(The request): Wherever a line holds the string "recreates", copy that line.

(Listed entries):
↓↓↓

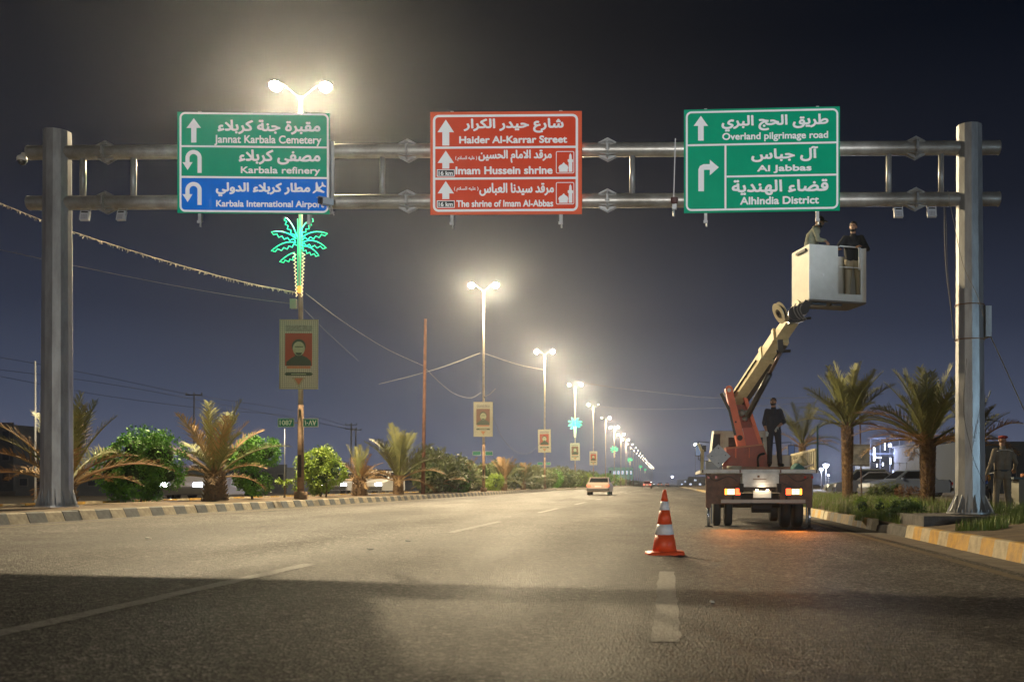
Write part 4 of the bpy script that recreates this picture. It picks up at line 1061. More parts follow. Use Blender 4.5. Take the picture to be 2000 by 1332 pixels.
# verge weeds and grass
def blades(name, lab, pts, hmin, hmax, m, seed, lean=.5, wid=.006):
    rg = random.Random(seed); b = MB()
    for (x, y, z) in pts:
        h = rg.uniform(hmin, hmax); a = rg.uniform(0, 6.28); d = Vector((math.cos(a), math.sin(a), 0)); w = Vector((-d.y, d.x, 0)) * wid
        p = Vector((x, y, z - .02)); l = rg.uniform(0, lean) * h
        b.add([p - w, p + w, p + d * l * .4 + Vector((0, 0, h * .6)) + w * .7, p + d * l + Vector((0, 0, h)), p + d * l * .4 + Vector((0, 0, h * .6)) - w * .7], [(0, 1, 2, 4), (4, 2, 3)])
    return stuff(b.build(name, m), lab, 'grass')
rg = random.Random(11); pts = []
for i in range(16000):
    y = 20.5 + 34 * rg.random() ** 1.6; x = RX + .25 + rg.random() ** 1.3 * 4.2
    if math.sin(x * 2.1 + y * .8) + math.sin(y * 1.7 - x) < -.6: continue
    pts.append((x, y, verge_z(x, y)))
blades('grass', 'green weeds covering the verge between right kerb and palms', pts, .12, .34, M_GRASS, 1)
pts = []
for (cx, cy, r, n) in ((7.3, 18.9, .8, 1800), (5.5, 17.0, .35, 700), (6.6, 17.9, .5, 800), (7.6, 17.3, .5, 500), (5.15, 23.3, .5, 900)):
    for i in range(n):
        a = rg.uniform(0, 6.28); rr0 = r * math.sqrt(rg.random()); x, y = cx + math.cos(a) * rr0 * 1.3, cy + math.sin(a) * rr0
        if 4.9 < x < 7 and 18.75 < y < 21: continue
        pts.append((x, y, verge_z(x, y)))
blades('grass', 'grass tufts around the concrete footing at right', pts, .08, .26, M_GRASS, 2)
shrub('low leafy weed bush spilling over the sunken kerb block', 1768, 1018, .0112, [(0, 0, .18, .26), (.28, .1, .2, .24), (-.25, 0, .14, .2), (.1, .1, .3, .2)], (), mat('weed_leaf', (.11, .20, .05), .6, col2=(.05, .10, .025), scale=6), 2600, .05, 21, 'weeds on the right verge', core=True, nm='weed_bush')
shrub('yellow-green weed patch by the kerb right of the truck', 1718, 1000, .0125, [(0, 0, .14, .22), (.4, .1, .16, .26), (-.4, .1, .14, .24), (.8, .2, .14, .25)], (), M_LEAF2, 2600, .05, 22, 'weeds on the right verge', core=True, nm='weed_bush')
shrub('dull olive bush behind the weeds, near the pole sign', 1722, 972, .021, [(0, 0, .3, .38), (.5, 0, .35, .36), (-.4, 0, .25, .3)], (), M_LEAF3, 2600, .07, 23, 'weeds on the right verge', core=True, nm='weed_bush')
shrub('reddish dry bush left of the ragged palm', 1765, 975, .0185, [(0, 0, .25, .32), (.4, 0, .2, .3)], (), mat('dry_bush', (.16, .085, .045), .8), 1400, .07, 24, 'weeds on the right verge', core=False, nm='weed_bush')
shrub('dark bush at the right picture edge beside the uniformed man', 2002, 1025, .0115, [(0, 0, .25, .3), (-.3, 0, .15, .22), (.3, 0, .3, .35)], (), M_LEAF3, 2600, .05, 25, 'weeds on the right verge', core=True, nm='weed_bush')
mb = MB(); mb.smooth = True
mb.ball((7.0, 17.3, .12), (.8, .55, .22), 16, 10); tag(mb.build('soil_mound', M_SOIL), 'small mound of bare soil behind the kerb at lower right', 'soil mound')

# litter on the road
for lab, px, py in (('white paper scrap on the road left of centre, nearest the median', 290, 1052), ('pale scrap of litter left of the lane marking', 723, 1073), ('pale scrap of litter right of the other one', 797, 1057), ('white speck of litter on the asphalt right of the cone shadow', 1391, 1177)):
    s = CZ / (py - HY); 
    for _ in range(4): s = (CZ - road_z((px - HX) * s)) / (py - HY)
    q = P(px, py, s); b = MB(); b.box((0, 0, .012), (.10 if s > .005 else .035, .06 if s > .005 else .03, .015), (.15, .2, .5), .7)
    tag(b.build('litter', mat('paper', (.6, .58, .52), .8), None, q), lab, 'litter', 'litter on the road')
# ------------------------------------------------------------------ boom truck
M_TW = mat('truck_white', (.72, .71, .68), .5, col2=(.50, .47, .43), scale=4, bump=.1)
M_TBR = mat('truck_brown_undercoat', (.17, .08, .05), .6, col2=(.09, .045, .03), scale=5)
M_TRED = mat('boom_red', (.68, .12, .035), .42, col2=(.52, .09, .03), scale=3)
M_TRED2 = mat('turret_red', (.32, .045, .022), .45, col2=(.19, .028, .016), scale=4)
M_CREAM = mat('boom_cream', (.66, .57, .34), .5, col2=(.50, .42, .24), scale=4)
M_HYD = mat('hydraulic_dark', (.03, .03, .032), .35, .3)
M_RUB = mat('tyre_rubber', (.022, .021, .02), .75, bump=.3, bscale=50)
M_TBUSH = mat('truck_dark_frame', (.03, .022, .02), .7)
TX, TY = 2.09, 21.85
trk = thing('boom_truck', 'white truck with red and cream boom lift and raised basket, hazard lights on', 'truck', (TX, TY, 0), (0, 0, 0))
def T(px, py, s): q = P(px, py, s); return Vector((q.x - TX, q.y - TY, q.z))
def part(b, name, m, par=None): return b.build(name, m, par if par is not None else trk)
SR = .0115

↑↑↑
↓↓↓

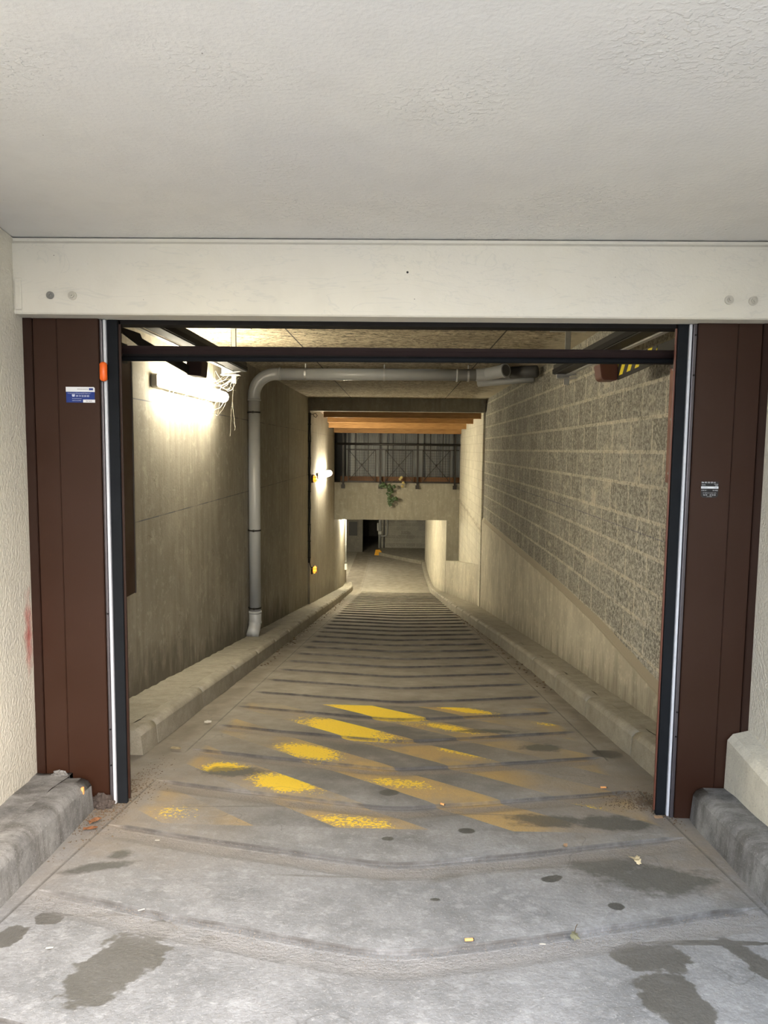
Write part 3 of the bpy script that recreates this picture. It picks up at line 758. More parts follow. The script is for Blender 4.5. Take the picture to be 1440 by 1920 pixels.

↑↑↑
↓↓↓

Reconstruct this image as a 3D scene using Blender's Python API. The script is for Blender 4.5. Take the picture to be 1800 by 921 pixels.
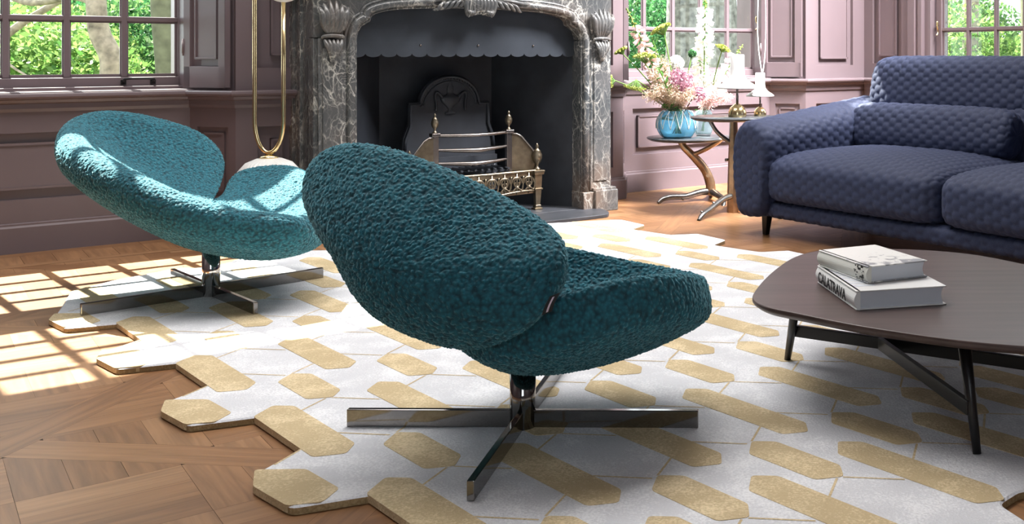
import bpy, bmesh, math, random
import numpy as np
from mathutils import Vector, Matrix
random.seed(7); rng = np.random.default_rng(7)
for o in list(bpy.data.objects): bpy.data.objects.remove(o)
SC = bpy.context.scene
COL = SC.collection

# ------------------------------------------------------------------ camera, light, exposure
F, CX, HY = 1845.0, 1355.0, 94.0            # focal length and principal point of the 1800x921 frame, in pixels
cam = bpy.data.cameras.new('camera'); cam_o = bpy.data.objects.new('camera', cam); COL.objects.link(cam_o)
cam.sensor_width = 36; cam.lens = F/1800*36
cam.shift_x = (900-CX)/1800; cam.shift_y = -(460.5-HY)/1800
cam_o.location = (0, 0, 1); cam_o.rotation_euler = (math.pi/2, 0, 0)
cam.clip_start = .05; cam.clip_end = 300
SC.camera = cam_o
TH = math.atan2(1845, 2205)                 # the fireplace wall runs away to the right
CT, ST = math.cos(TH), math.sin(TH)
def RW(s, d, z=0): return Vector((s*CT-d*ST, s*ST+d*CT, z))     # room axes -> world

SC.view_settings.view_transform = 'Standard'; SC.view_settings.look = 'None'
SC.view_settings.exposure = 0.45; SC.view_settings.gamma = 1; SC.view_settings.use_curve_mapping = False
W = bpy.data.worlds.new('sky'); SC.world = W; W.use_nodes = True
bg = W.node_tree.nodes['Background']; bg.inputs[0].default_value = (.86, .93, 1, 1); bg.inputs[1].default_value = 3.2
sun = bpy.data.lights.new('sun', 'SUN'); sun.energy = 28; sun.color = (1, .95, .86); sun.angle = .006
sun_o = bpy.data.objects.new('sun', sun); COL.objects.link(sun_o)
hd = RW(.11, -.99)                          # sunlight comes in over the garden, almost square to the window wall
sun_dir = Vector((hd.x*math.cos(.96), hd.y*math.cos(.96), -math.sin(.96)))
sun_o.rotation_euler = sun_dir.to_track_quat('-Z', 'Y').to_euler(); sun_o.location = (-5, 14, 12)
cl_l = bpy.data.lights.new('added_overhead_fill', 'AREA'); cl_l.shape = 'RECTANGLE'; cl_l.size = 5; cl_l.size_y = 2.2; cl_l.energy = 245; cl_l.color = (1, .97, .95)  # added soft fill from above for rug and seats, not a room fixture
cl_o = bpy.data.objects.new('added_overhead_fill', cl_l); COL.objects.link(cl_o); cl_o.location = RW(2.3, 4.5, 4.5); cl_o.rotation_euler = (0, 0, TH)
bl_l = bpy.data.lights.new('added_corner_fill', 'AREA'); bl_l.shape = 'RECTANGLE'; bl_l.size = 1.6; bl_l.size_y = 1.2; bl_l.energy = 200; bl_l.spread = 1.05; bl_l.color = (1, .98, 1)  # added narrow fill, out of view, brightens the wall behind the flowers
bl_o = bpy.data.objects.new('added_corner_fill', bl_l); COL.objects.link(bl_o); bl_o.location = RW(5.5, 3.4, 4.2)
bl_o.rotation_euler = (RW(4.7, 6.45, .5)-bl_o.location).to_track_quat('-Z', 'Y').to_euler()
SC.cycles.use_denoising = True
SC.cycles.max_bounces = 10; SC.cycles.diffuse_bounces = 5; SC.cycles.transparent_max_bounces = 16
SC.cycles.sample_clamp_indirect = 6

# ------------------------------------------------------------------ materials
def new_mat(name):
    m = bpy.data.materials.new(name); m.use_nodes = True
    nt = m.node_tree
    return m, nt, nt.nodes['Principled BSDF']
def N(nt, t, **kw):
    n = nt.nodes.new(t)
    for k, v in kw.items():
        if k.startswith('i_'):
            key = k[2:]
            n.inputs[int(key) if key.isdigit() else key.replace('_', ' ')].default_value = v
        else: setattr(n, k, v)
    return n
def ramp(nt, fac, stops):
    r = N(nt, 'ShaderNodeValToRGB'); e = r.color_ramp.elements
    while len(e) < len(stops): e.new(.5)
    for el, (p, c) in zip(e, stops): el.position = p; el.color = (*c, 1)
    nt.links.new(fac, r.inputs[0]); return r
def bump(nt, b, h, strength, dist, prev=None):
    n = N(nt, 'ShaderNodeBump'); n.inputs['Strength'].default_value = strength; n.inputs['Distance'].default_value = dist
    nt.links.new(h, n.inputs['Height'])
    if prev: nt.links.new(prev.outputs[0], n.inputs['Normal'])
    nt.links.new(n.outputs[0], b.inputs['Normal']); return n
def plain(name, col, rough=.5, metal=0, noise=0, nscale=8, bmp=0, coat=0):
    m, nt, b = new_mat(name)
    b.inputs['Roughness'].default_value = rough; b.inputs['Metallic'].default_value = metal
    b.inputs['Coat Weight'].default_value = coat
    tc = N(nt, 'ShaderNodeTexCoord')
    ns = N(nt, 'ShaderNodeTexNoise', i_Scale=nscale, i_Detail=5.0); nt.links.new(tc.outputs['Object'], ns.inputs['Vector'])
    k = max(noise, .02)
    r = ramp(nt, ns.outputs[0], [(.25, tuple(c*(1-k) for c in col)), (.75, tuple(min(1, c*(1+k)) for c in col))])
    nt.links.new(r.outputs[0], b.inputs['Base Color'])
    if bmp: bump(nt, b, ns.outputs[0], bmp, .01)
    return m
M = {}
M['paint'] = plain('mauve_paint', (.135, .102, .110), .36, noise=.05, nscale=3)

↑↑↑

(Answer below):
Write part 4 of the bpy script that recreates this picture. It picks up at line 1061. More parts follow. Use Blender 4.5. Take the picture to be 2000 by 1332 pixels.
Write part 3 of the bpy script that recreates this picture. It picks up at line 758. More parts follow. The script is for Blender 4.5. Take the picture to be 1440 by 1920 pixels.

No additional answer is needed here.